How do we make impactful change with such polarized views and perceptions of safety? How do we come together to protect our children so they can have a future, so we can move about our communities feeling safer, so we can protect students, parents, school staff, families and first responders from having to bear witness to and live with unimaginable loss and trauma? 

I think it begins with research (much of which has already been done). It begins with what is actually working in places where gun violence has decreased, where mass shootings are few or non-existent. It shouldn’t hinge on political or religious beliefs, on money or power, or on what makes you or I feel safer. It should be based on what is actually protecting the most people, on evidence-based research and data.

While my specialty is mental health, not law, it is clear that countries who have made gun policy changes following mass shootings have seen a decrease in mass shootings, homicide, and suicide. If we can learn from data, not from history repeating itself over and over until nearly everyone is personally touched and traumatized by a mass shooting, reform is necessary. 

It makes sense to me that this data may not make you personally feel safe, and I know you likely have valid reasons why you are against it. However, for the safety of our children (as author Glennon Doyle writes, “There is no such thing as other people’s children”), for the safety of people of color (our fellow human beings), for the greater good and protection of our community at large, let’s do what has been proven to work. Let’s choose the greater good which ultimately, protects us all. 

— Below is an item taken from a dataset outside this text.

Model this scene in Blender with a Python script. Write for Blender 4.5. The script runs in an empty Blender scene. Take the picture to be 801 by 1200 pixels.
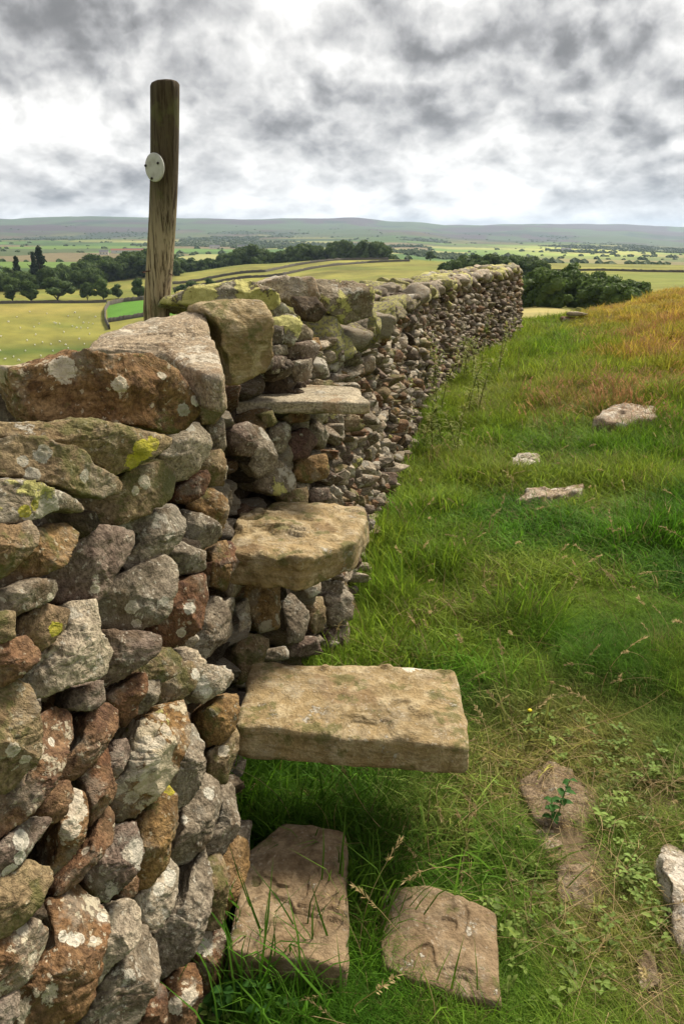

I implore all of us to not get desensitized or sidetracked by the polarizing stances of leaders and the rhetoric found in the news. We can work together to find a way to make our schools and communities safer. This cannot become the norm that we just adjust and adapt to. We all want our children to come home from school, and none of us want our children, teachers, or communities impacted by the trauma of mass shootings that is happening way too often.

In the meantime, my heart breaks with yours, Nashville, and all of those that came before you. I hold you close and pray over the dark days past and yet to come.